Tiba di Brajadewa, Kepala Kampung Goden menyuruh sang kiai menjadi hansip. Namum pada malam hari ditugaskan mengajar agama di mushala atau dari rumah ke rumah. Karena semua tugas berjalan dengan baik, setahun kemudian, KH Ahmad Shodiq memperoleh tanah wakaf setengah hektare. Dari sanalah Kiai Sepuh itu mendirikan pesantren, dengan murid pertama tujuh orang.

Hingga akhir hayatnya, mursyid tarekat Qadiriyah wa al-Naqshabandiyah Lampung itu memiliki santri puluhan ribu.
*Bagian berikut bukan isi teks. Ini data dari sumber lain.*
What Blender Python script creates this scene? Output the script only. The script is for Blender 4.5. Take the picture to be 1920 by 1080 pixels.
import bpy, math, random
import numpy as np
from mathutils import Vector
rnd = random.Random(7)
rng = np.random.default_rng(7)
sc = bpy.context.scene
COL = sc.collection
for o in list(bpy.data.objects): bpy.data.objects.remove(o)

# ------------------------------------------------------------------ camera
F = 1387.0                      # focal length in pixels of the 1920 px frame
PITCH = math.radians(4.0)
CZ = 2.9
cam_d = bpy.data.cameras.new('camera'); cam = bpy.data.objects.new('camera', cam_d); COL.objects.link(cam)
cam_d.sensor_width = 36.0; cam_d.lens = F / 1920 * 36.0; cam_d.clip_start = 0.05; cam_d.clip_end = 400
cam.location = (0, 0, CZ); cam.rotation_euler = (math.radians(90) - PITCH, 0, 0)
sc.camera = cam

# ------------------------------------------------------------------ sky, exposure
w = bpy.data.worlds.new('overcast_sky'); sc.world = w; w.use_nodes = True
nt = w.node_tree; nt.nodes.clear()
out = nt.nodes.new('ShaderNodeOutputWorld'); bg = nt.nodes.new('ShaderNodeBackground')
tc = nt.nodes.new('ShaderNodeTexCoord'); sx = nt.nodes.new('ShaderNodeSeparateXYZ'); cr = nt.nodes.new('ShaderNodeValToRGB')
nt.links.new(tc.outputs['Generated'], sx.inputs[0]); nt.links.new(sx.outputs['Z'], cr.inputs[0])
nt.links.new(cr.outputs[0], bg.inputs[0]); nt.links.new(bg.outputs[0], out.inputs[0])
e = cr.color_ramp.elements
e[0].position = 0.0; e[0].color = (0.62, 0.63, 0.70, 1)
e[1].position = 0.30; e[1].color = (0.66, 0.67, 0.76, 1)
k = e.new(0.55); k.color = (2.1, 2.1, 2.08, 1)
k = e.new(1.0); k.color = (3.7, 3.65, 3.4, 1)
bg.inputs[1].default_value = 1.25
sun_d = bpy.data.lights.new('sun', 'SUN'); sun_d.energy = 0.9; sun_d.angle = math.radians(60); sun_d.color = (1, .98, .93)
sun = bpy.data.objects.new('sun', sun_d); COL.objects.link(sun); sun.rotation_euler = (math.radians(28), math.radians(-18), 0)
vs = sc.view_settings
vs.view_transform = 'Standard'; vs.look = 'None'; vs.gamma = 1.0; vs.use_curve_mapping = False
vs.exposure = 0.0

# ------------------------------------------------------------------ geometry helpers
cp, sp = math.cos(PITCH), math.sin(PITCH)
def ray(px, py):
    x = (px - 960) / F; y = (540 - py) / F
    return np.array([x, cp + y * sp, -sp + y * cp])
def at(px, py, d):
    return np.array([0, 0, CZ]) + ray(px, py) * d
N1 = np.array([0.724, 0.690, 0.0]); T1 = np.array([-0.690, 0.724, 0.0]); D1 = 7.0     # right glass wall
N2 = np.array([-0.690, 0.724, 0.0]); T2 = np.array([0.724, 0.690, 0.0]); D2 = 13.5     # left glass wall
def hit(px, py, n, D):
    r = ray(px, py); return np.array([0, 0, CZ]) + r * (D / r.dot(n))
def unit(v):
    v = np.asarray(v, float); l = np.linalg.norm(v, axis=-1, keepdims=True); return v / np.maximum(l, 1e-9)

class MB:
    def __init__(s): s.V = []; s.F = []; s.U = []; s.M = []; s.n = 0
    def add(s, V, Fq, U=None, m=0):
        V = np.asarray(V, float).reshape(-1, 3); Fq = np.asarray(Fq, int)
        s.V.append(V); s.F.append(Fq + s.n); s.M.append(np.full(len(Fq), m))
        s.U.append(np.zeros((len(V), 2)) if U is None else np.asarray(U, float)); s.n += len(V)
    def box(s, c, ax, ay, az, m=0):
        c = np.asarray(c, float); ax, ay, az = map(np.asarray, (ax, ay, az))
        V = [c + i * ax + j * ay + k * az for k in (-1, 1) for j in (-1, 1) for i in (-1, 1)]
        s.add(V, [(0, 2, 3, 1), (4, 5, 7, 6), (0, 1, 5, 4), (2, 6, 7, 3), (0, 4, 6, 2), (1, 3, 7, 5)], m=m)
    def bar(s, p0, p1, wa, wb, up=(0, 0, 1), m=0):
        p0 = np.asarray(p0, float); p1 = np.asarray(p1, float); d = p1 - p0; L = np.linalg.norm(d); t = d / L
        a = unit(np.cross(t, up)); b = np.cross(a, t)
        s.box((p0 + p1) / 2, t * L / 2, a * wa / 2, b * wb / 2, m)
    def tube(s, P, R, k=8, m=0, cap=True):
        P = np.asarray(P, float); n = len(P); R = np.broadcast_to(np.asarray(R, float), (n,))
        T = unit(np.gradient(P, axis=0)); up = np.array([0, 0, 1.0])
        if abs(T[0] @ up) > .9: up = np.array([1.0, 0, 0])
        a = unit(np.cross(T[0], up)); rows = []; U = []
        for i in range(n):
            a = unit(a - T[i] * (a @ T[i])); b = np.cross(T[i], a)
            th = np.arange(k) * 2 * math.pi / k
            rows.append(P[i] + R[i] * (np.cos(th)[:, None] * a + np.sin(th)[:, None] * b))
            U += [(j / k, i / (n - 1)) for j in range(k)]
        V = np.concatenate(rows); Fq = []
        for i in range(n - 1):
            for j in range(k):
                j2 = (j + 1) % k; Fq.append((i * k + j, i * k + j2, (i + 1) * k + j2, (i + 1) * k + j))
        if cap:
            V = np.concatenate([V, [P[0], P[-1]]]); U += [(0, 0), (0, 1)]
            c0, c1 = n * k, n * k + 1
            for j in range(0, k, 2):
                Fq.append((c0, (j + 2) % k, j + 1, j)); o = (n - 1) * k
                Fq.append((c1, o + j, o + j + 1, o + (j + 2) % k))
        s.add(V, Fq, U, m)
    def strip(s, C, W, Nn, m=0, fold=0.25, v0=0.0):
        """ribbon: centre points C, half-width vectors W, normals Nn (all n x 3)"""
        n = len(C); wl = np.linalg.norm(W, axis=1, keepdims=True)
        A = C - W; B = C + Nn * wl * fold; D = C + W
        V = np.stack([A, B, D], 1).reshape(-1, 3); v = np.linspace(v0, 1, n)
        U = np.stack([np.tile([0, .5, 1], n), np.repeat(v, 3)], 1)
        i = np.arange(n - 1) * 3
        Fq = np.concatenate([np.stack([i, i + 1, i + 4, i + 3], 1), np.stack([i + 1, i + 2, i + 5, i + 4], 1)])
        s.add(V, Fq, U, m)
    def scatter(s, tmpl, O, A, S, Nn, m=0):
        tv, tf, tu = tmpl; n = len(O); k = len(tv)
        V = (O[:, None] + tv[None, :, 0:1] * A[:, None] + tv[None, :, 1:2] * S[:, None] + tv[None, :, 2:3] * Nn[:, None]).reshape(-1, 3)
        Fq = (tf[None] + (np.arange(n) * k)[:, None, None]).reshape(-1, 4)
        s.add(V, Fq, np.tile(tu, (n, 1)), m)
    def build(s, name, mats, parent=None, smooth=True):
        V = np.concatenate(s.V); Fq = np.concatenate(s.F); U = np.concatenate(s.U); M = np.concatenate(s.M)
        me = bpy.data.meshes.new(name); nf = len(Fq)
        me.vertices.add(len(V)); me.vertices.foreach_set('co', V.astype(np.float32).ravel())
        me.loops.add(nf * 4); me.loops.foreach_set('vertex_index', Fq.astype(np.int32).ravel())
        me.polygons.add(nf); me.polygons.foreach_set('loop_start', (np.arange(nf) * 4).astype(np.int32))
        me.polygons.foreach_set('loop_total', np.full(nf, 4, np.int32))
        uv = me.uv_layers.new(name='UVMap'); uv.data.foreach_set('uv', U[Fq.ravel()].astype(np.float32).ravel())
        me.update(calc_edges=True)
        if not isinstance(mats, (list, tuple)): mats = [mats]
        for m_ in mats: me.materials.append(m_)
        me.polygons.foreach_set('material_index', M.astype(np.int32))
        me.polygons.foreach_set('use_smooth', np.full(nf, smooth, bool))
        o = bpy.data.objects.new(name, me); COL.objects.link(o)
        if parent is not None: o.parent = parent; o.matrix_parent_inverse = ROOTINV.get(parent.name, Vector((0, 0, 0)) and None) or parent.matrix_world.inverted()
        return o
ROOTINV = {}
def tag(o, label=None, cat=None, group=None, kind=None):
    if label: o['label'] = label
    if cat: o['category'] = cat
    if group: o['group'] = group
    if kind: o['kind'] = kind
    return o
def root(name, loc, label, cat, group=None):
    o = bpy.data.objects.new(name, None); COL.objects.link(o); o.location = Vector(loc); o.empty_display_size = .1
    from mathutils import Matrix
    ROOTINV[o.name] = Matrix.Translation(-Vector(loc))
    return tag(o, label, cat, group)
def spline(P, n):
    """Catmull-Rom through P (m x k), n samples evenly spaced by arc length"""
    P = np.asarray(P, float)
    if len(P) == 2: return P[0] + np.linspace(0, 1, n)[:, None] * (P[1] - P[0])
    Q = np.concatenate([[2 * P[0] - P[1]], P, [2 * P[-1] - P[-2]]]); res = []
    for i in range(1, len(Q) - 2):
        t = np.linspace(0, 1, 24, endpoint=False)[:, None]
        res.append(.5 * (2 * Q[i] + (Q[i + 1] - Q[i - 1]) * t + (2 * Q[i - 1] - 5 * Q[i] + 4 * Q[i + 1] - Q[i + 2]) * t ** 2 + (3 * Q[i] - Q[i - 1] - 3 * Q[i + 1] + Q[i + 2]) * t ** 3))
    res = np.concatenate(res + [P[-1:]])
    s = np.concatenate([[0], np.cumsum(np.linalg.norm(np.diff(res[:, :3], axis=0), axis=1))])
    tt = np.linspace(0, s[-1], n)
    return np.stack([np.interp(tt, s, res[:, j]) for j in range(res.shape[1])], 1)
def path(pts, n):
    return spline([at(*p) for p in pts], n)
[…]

Sejumlah alumni, bahkan sudah mendirikan pesantren, seperti  KH Khusnan Mustofa Ghufron (Darul A'mal Metro), KH  Muchsin Abdillah (Darus Sa'adah Mojoagung, Gunungsugih, , KH Nurcholis (Bandaragung, Terusannunyai), KH Nur Daim (Darus Salamah, Bandaragung), KH Sahlan (Darun Najah, Sekampung), KH Nasikhin (Darun Najah Brajaselebah) , KH Wahib dan Muhid (Sumbersari, Way Jepara).

KH Ahmad Shodiq juga pernah menjadi pengurus Wilayah Nahdlatul Ulama Lampung dan PBNU. Dipercaya Almarhum K.H. Abdurrahman Wahid (Gus Dur) menyelesaikan berbagai persoalan umat, khususnya di lingkungan NU.

Meskipun pondok pesantrennya berkembang, anak-anaknya, yang berjumlah enam, sudah sarjana, KH Ahmad Shodiq tetap teguh dalam sistem salaf. Ia tetap ke ladang bercocok tanam untuk menafkahi diri, isteri, dan keluarganya.